Dans ce quartier pourtant connu pour son importante communauté subsaharienne, les noirs ont quasiment disparu de la circulation. Une «disparition» qui remonte à 4 jours, selon des passants. « Ils ont manifestement peur. Car à cette heure-ci, on devrait les voir un peu partout », souligne un mécanicien du coin, en énumérant leurs petits commerces fermés soudainement, dans l’affolement.
Dans la rue de l’Aéroport, la principale artère du quartier, Mustapha, un jeune sénégalais, paraît gêné de nous répondre. Il doit juste voir un ami et se dépêcher de rentrer, dit-il. Avant de lâcher : « les agressions verbales ou physiques à notre encontre, ne datent pas d’aujourd’hui.

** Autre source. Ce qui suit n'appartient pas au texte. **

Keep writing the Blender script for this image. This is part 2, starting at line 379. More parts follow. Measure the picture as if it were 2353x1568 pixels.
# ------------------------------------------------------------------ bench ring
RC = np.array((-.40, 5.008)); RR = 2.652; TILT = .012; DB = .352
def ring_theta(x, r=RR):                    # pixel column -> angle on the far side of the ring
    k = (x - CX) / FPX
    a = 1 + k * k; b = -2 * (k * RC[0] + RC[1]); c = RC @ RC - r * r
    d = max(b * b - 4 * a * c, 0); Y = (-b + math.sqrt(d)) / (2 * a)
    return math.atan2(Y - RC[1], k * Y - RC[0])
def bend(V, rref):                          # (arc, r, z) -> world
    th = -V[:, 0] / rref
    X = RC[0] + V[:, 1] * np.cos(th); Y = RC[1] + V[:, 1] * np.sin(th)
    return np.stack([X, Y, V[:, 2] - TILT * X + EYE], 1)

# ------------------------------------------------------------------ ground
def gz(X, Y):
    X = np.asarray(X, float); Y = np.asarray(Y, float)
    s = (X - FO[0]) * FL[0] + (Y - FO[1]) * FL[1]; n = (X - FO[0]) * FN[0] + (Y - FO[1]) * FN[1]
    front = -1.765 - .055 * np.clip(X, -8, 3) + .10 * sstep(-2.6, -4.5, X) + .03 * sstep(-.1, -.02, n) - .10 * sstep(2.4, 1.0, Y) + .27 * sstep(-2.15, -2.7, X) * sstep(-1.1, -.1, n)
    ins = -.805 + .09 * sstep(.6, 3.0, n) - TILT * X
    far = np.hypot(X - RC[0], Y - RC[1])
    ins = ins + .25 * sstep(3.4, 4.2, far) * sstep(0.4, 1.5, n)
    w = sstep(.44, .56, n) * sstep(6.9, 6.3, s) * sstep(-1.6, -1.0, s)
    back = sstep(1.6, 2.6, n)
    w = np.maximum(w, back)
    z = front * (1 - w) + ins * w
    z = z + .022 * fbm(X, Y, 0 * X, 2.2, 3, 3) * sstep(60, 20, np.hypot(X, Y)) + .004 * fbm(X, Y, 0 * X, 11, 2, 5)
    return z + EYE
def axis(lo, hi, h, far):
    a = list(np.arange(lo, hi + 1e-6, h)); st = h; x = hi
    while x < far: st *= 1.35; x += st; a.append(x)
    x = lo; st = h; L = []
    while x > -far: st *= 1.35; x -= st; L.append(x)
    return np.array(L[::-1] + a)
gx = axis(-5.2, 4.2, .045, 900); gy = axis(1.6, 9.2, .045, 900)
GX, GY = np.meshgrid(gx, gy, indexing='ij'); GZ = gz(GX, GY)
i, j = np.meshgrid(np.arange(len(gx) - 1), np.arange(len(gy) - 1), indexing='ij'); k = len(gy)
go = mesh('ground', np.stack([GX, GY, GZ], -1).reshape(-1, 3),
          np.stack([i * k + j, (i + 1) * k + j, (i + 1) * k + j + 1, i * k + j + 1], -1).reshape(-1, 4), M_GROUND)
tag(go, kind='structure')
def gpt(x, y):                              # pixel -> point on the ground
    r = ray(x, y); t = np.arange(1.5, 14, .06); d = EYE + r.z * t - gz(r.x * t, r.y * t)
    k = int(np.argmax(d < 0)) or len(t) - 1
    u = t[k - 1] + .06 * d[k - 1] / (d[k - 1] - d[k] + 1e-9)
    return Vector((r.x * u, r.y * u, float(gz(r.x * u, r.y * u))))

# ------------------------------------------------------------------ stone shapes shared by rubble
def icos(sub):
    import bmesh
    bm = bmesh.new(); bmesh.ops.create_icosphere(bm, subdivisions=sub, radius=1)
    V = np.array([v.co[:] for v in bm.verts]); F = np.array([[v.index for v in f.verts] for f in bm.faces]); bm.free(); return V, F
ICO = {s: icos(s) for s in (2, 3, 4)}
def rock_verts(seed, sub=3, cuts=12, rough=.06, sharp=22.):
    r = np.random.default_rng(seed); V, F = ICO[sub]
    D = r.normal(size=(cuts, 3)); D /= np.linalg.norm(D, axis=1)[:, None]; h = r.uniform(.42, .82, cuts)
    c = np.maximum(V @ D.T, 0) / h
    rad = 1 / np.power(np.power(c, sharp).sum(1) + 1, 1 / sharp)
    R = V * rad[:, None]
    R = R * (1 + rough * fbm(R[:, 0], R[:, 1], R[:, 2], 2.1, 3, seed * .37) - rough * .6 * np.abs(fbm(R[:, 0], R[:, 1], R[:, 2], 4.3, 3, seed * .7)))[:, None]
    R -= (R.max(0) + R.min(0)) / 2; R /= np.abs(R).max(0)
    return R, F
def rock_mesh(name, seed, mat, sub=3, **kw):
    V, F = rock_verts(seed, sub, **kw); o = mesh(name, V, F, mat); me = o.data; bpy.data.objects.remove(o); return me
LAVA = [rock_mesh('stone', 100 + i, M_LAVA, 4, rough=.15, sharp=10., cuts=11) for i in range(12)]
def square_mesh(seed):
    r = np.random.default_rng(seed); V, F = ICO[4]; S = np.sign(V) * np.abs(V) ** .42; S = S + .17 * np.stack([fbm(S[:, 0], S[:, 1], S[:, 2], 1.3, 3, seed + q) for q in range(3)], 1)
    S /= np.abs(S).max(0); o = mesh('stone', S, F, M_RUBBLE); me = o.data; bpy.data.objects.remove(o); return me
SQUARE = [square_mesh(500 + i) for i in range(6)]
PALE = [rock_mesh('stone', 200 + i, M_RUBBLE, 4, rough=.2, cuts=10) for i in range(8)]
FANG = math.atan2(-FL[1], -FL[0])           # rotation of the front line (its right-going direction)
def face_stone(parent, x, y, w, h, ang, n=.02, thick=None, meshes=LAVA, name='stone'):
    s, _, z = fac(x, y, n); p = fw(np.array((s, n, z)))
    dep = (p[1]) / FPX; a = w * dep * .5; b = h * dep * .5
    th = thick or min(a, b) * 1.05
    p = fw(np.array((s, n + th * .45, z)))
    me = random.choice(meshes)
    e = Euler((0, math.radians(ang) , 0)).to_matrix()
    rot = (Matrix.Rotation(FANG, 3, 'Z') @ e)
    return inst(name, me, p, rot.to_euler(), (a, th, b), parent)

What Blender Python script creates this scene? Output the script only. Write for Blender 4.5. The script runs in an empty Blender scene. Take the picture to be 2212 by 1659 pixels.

Mais là, elles se sont banalisées. Ça devient vraiment flippant », déplore-t-il. Mustapha a refusé d’être pris en photo. Il affirme n’être pas venu en Tunisie pour s’y installer, mais juste pour se soigner. Pour assurer ses arrières en cas de descente policière, le propriétaire de son logement lui a demandé une copie de son passeport et de son carnet de soin. Mais le jeune homme est loin d’être rassuré.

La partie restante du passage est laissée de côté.